Tue | Oct 7, 2025

Gov’t rolls out nutrition policy for schools

Published:Saturday | May 10, 2025 | 12:08 AM

The National School Nutrition Policy, which sets out clear principles and actions to promote healthy eating in all Jamaican schools, was tabled in the Senate yesterday.

Education Minister Senator Dr Dana Morris Dixon, who tabled the document in the Upper House, said the policy would ensure all students have access to safe, nutritious foods and limit the sale and promotion of sugary drinks and ultra-processed foods within schools.

The policy is also intended to strengthen the school feeding programme, and foster partnerships among schools, farmers, vendors, and communities to build a culture of wellness.

“In my view, this policy reflects our moral duty, as well as a strategic imperative to provide every child, regardless of socioeconomic background, with safe, affordable, and nutritious food in a school environment that fosters health and learning,” she said.

According to Morris Dixon, the policy will be implemented in all early childhood, primary, secondary, and special education schools – both public and private – and aims to ensure children are healthy and ready to learn.

In the formulation of the policy, the minister said various stakeholders across the country were engaged, including teachers, principals, school boards, health professionals, nutritionists, psychologists and farmers.

The policy will be implemented on a phased basis over five years.

As part of the nutrition policy, the Government will take steps to strengthen and expand the Nutrition Products Limited programme and other school-based meal initiatives by improving meal quality and nutritional content, expanding breakfast offerings to reduce morning hunger and investing in kitchen infrastructure in schools where needed.

The education minister reiterated that the Government is investing more than $1 billion this year to provide breakfast for approximately 69,000 students in National School Learning and Intervention Plan (NSLIP) schools.
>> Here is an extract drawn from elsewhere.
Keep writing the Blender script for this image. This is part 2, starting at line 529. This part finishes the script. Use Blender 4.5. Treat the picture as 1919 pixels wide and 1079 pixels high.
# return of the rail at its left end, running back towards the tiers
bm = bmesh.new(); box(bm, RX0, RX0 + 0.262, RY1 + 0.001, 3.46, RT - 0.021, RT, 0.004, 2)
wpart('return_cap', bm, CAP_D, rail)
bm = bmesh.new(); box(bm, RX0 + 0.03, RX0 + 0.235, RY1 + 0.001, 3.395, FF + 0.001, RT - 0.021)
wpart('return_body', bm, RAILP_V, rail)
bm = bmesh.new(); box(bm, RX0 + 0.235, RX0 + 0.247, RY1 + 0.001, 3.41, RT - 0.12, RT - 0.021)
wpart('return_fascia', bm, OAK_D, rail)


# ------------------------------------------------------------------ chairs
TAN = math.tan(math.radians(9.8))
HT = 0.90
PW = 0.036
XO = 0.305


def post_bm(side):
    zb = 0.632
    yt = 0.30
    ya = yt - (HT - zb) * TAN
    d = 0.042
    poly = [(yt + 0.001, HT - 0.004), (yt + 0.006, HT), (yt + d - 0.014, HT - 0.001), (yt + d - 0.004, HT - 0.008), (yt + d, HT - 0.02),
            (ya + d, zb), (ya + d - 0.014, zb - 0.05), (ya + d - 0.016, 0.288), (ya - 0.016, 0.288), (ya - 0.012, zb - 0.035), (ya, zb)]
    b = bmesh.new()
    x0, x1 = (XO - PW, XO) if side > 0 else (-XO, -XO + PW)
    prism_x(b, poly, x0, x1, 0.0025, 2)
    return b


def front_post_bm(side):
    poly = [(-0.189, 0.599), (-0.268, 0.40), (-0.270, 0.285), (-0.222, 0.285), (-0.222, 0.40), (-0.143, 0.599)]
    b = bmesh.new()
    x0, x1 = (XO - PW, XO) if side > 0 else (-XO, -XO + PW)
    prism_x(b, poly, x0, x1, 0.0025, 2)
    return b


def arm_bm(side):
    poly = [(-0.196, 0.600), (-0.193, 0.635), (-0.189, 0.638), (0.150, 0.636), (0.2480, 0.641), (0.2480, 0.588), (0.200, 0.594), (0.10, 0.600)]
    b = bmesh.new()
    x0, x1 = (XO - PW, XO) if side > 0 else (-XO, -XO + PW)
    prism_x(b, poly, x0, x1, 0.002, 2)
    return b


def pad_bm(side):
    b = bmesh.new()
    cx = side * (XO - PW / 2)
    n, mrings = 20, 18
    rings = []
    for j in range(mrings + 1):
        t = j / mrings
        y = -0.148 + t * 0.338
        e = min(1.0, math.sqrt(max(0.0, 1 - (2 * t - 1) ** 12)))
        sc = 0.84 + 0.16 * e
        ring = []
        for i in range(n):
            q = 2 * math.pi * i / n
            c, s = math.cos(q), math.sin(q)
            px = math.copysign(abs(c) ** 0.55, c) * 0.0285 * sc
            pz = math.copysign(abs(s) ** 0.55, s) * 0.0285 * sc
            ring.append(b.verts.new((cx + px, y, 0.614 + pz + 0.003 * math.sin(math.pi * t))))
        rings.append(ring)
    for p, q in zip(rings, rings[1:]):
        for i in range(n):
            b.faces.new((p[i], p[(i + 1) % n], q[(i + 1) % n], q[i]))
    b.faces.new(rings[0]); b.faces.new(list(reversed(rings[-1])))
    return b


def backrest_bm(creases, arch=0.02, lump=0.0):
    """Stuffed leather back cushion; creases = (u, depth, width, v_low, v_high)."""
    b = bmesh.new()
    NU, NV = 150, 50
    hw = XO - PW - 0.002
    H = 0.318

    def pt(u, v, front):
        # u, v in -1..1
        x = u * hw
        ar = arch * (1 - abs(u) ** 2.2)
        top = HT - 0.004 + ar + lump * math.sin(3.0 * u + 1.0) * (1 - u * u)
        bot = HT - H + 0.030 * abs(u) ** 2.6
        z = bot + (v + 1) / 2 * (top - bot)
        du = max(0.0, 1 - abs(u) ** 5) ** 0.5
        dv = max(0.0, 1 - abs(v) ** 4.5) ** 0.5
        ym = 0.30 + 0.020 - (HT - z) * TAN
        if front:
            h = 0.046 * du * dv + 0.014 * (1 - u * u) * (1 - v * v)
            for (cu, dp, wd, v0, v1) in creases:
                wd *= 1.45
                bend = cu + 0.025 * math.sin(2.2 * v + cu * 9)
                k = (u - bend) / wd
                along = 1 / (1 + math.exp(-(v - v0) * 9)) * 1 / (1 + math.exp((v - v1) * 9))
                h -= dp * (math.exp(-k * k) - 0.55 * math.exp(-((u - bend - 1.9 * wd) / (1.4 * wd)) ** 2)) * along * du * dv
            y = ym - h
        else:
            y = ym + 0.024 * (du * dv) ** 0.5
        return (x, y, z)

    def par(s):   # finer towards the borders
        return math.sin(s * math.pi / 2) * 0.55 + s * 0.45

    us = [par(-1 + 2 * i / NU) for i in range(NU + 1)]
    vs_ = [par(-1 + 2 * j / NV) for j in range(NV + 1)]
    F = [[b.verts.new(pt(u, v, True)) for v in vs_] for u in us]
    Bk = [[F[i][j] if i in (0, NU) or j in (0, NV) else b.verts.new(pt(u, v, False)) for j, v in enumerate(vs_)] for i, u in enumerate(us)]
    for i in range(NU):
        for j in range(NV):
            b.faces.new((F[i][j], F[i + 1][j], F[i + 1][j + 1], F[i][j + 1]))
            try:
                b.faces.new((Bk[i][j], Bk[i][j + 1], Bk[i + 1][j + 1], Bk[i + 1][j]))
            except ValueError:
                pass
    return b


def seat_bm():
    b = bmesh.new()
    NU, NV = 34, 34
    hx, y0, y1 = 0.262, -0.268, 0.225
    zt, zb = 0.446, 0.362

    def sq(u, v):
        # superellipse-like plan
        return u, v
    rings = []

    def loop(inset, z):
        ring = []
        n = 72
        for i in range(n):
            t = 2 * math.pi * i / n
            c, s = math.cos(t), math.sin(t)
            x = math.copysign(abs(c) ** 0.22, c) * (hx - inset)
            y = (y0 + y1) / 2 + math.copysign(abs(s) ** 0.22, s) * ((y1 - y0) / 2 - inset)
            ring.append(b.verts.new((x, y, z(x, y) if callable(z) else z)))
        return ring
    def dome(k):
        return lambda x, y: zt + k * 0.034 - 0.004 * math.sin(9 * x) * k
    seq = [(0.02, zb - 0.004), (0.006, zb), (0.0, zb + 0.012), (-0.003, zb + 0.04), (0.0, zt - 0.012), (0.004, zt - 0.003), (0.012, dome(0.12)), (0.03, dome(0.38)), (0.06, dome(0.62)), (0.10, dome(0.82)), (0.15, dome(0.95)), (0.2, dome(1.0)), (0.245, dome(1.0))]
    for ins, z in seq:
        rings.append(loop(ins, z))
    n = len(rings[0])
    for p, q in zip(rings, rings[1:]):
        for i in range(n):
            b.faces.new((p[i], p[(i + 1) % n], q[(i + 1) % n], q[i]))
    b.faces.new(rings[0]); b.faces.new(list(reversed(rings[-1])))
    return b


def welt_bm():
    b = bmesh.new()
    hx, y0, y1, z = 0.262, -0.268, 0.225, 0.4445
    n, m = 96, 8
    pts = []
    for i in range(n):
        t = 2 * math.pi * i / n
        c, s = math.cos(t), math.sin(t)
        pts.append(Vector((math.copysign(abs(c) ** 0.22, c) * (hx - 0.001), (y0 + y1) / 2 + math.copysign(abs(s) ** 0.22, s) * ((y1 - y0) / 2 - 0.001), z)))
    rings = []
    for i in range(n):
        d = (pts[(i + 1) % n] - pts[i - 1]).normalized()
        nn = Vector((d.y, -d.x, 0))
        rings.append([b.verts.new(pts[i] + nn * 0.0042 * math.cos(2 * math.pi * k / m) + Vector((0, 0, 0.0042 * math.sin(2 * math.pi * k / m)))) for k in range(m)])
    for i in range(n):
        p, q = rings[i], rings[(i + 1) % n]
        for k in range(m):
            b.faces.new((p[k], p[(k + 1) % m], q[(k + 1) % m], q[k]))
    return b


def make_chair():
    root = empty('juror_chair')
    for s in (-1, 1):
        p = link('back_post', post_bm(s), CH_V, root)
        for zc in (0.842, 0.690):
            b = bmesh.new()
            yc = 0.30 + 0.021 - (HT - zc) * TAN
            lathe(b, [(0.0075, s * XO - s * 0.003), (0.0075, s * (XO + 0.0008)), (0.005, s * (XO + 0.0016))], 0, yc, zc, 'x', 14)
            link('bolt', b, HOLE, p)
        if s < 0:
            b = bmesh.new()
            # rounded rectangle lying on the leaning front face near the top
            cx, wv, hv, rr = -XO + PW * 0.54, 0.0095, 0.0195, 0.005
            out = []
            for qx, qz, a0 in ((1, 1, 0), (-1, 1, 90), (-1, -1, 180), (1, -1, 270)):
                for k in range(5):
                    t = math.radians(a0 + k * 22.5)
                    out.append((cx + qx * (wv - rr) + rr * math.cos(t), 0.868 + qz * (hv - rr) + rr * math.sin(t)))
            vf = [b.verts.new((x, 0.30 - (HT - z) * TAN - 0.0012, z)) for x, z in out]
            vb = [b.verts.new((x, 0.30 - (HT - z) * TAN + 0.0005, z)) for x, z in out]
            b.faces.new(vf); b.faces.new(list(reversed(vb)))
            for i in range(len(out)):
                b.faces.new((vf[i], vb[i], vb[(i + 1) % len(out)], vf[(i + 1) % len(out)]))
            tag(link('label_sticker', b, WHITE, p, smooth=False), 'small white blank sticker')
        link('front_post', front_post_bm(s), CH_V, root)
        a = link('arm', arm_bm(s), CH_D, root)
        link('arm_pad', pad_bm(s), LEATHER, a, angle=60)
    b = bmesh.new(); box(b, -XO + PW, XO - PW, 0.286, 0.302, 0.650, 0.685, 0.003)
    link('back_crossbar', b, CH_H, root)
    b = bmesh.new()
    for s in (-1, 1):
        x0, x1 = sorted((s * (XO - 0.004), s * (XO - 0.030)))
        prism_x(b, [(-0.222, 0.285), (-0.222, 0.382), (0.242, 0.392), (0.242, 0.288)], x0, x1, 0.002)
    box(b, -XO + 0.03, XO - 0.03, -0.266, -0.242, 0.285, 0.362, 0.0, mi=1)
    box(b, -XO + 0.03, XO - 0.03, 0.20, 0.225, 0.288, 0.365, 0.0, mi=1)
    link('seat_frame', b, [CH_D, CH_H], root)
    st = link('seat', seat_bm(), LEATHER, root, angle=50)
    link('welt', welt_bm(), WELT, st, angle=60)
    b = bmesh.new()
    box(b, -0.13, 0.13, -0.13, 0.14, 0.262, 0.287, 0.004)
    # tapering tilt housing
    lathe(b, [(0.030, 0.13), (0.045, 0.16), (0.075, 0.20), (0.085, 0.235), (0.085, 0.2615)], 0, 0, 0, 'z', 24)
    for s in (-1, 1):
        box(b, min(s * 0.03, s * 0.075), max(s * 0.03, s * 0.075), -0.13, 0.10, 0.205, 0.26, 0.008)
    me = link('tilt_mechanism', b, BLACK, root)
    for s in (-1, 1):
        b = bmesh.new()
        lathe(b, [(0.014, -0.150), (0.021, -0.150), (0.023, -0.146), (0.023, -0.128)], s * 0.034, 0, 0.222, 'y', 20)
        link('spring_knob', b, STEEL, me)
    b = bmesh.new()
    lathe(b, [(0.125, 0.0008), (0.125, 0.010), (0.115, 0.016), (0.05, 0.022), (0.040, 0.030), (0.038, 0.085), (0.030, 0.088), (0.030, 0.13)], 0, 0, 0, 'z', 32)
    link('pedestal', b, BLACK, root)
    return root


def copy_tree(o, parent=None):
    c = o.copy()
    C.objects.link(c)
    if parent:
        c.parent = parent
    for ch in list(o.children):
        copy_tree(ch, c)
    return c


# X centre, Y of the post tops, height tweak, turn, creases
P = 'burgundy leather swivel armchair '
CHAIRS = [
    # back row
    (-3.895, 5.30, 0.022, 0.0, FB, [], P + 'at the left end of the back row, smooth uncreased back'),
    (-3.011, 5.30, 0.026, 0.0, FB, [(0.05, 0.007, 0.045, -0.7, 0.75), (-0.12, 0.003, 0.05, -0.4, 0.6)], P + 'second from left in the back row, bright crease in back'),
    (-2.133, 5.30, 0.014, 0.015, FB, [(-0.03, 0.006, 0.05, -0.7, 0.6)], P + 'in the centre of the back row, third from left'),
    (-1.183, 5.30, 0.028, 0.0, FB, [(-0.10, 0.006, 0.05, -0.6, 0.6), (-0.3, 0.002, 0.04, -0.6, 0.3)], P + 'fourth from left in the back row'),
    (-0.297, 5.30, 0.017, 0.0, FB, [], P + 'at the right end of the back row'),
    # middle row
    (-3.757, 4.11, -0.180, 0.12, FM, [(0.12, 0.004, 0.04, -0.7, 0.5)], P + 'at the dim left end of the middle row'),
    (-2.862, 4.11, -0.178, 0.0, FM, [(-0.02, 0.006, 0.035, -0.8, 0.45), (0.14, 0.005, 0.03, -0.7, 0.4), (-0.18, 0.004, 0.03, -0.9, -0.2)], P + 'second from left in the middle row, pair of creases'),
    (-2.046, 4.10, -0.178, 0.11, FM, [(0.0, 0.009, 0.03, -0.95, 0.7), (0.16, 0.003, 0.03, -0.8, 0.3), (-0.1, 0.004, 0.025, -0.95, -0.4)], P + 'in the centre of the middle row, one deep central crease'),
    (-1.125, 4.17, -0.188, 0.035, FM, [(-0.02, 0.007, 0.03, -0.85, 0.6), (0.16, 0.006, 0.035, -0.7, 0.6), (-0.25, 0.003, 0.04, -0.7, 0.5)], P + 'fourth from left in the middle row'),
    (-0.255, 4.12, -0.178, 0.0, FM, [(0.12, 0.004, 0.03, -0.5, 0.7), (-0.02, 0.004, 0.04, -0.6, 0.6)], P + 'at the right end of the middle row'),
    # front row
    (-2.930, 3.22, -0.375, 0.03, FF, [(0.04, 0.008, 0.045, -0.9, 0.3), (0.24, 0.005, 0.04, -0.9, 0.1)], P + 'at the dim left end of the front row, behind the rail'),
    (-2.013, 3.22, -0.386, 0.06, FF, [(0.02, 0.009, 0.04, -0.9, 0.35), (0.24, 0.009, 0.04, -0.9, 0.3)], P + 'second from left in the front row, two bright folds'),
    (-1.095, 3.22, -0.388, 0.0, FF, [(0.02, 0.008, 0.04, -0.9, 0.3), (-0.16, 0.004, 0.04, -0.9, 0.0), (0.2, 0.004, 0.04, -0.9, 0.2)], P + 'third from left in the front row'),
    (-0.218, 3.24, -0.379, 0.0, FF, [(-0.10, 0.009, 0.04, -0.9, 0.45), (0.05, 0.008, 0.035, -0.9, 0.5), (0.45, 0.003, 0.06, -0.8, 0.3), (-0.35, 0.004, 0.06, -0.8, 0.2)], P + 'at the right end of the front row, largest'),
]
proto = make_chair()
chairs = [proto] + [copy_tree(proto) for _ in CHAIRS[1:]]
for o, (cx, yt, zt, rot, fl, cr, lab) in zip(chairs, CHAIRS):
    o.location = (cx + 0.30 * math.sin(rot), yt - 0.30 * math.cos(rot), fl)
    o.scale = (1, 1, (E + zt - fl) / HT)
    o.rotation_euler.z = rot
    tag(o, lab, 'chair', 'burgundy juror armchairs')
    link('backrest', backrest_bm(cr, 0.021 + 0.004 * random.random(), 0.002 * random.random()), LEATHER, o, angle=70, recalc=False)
She said this is part of a broader $9-billion programme that aims to reach 200,000 children with a nutritious breakfast, snack and/or midday meal.

editorial@gleanerjm.com

National School Nutrition Policy

Information available on the health and nutrition status and lifestyle behaviours of schoolchildren in Jamaica points to the following as areas of concern:

i. Between 25 and 33 per cent of the school-age population in Jamaica arrives at school hungry or without having eaten anything on a given school day

ii. Short-term hunger (understood as lack of food intake before arriving to school on any given day) coexists with poor eating habits, such as an overconsumption of high sugar drinks and snacks of low nutrient density critical for growth, in the school-age population

iii. Overweight and obesity are twice as common as underweight in the school-age population and overweight and obesity increase rapidly with age during the school years

iv. Iron deficiency anaemia is a serious nutritional problem among the school-age population, especially in adolescents and young females. One in four (25%) women and girls aged 15 and older are anaemic.